Je suis allé regarder Heretic principalement pour voir Hugh Grant dans un rôle plus exigeant que celui de beau gosse romantique qui lui a collé à la peau pendant une partie de sa carrière. Le voir enfin s'arracher de ce carcan pour faire du Guy Richie ou du film d'horreur me fait le plus grand plaisir, d'autant plus que le bonhomme s'est absolument bonifié avec le temps et je lui trouve un physique bien plus intéressant aujourd'hui que lorsqu'il était tout lisse et charmeur.

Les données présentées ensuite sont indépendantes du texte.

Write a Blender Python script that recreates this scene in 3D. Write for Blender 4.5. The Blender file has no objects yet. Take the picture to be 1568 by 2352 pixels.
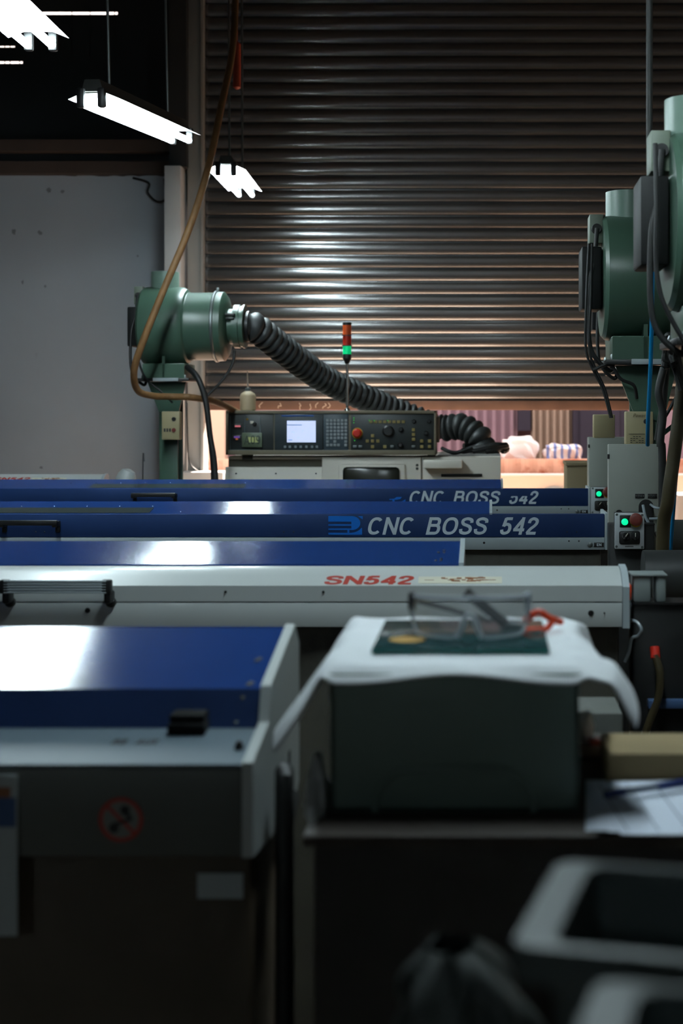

Et au final, Hugh Grant est la principale attraction d'un film que j'ai trouvé sympa, mais qui ne m'a pas spécialement bouleversé. J'apprécie que son déroulement reste surprenant du début à la fin, et que je ne sache jamais vraiment à quoi m'en tenir ni où on voulait m'emmener. C'est quelque chose que j'apprécie de plus en plus au fil du temps, et Heretic s'en tire très bien pour rester imprévisible, sans pour autant faire n'importe quoi avec son script.
En revanche, le film abuse des promesses dramatiques, en faisant vivement monter la sauce à coup de répliques tonitruantes sur l'importance capitale de ce qu'on va nous révéler, qui va ébranler nos convictions les plus profondes et éroder notre santé mentale. Si bien qu'à l'arrivée, on ne pouvait qu'être déçu. En plus de ne pas tenir ses promesses, la fin part en vrille avec du gros Deus Ex Machina, ce qui est un comble pour un film qui démonte la religion.
C'est là le thème central du film, et ce qui en fait une oeuvre calibrée pour un public moins agnostique que moi, qui pourra se sentir remué, offensé dans ses convictions. Le discours est intéressant et les joutes verbales entre les personnages ne manquent pas de mordant, mais j'ai quand même du mal à m'émouvoir quand on m'explique ce que je considère comme des évidences.
Ceci dit, j'apprécie ce parti-pris subversif, car sortir aux US un film aussi brutal à l'encontre du christianisme doit être un sacré chemin de croix. Il n'est pas étonnant de le voir distribué par A24, car la plupart des studios plus grand public auraient tiré une sale gueule en lisant son synopsis.
Parlons un peu de la fin [SPOILER MAJEUR]
Si la fin m'a déçue, c'est d'abord parce que le personnage de Hugh Grant nous fait des promesses sensationnelles pendant tout le film, alors qu'il s'agit en réalité d'un tour de magie un peu vulgaire.
C'est aussi à cause de la copine qui revient d'entre les morts pour donner un coup de bâton, et re-meurt juste après. Évidemment, tout se passe pile au bon endroit et au bon moment. J'avais beaucoup de fins possibles en tête, et à mon sens, ce qu'ils ont choisi est loin d'être la meilleure option.
Dans la dernière scène, l'héroïne vient de s'en tirer in extremis, sauvée par un deus ex machina pour envoyer ad patres le prêtre défroqué. Elle quitte la maison, marche un peu dans le froid, et regarde un papillon se poser sur sa main, en référence à une histoire de réincarnation évoquée plus tôt dans le film.
J'ai lu une hypothèse selon laquelle la copine qui revient à la vie est un ange, et que le décor enneigé que traverse l'héroïne correspond à la lumière blanche que l'on voit en mourant - tout ça pour appuyer le fait qu'elle est morte, et que sa fuite était imaginaire.
Personnellement, je n'avais même pas considéré que la fin était ouverte, vu que l'héroïne est partie pour mourir de froid, dans tous les cas. Savoir si elle est morte dans la maison, ou 200 mètres plus loin, ne me semble pas crucial. Je pense aussi que ce sera tentant pour un spectateur croyant d'essayer de faire entrer une fin angélique au chausse-pied, qui prouverait une présence divine, mais j'ai du mal à l'avaler.
Surtout quand le film vient de passer deux heures à nous expliquer que les dogmes ne sont que des outils de manipulation des masses, et n'ont rien à voir avec l'existence du divin. Le thème central est que le point commun de toutes les religions est d'être prêtes à raconter n'importe quoi pour contrôler ses adeptes. J'ai beaucoup de mal à croire qu'après s'être donné tant de mal, le réalisateur irait saupoudrer tout ça avec des anges et de la résurrection.
Cela dit, c'est peut-être pour ménager la sensibilité de son audience puritaine qu'il a laissé la fin légèrement ouverte, pour que chacun puisse y voir ce qui le rassure.